■ **The request**
Exactly reproduce the lines of the listing below from the one containing "Write the bpy" through the one containing "S.camera = cam". Skip the images.

■ **Exercise inputs**
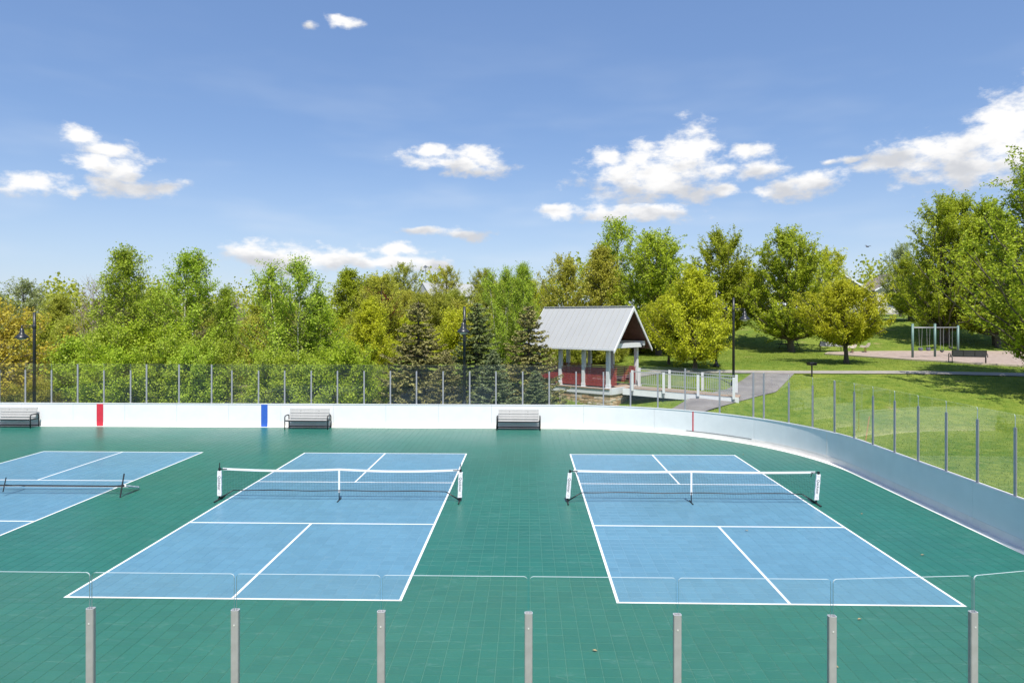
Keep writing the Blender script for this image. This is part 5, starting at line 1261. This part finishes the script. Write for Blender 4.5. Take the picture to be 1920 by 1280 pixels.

==

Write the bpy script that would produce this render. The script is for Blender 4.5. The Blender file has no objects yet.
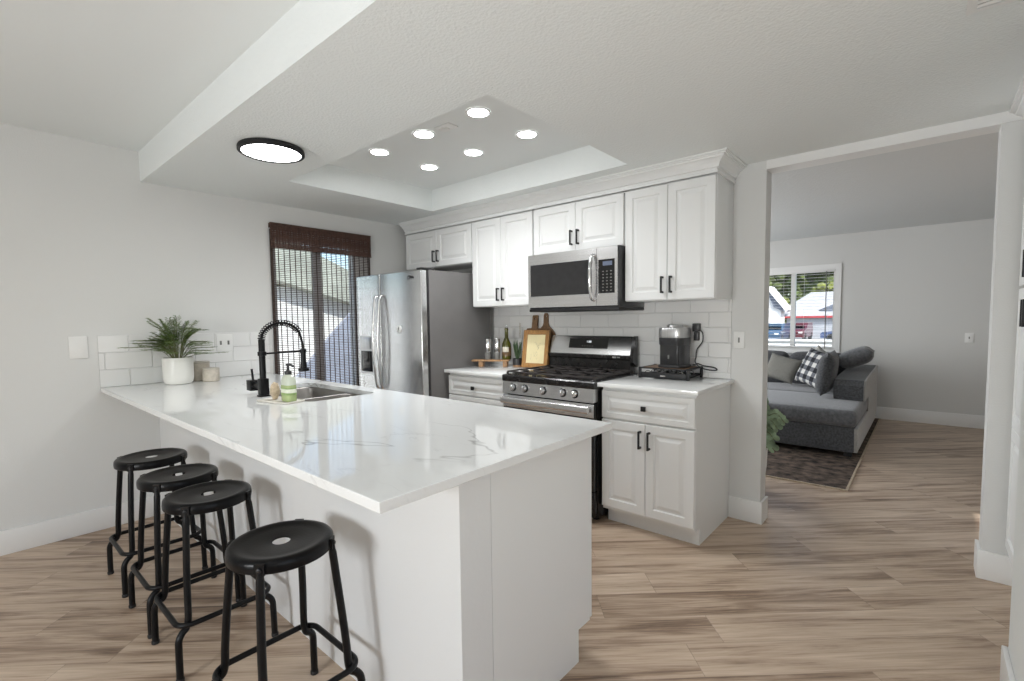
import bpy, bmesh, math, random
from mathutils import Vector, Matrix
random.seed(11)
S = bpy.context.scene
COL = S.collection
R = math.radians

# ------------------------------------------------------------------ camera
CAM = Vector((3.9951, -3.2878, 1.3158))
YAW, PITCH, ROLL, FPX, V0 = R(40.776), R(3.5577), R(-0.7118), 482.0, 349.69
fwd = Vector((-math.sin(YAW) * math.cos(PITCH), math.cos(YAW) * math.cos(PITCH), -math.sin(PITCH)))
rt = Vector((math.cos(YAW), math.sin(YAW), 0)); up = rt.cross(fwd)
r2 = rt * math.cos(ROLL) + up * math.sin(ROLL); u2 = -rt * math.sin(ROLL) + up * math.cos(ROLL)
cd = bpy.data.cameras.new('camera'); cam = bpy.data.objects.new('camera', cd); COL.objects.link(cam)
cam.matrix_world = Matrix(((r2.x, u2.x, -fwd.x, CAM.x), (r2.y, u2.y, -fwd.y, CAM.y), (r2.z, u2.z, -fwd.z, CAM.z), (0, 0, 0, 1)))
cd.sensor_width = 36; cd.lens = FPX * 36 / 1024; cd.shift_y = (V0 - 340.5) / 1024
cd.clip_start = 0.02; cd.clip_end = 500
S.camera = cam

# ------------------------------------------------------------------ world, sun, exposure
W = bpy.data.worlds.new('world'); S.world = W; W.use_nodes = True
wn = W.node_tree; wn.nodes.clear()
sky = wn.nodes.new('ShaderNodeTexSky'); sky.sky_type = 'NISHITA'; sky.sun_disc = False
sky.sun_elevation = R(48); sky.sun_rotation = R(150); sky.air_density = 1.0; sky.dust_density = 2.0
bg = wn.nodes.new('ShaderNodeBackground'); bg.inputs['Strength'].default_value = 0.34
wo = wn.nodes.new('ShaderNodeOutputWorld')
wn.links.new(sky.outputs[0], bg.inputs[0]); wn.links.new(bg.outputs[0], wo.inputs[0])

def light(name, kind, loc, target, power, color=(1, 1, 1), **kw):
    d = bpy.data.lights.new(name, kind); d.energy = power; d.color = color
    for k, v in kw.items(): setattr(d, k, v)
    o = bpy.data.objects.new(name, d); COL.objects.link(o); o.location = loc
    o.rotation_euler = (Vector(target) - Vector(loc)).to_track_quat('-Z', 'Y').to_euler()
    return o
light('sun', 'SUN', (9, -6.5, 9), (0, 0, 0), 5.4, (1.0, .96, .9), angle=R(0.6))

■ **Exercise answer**
Write the bpy script that would produce this render. The script is for Blender 4.5. The Blender file has no objects yet.
import bpy, bmesh, math, random
from mathutils import Vector, Matrix
random.seed(11)
S = bpy.context.scene
COL = S.collection
R = math.radians

# ------------------------------------------------------------------ camera
CAM = Vector((3.9951, -3.2878, 1.3158))
YAW, PITCH, ROLL, FPX, V0 = R(40.776), R(3.5577), R(-0.7118), 482.0, 349.69
fwd = Vector((-math.sin(YAW) * math.cos(PITCH), math.cos(YAW) * math.cos(PITCH), -math.sin(PITCH)))
rt = Vector((math.cos(YAW), math.sin(YAW), 0)); up = rt.cross(fwd)
r2 = rt * math.cos(ROLL) + up * math.sin(ROLL); u2 = -rt * math.sin(ROLL) + up * math.cos(ROLL)
cd = bpy.data.cameras.new('camera'); cam = bpy.data.objects.new('camera', cd); COL.objects.link(cam)
cam.matrix_world = Matrix(((r2.x, u2.x, -fwd.x, CAM.x), (r2.y, u2.y, -fwd.y, CAM.y), (r2.z, u2.z, -fwd.z, CAM.z), (0, 0, 0, 1)))
cd.sensor_width = 36; cd.lens = FPX * 36 / 1024; cd.shift_y = (V0 - 340.5) / 1024
cd.clip_start = 0.02; cd.clip_end = 500
S.camera = cam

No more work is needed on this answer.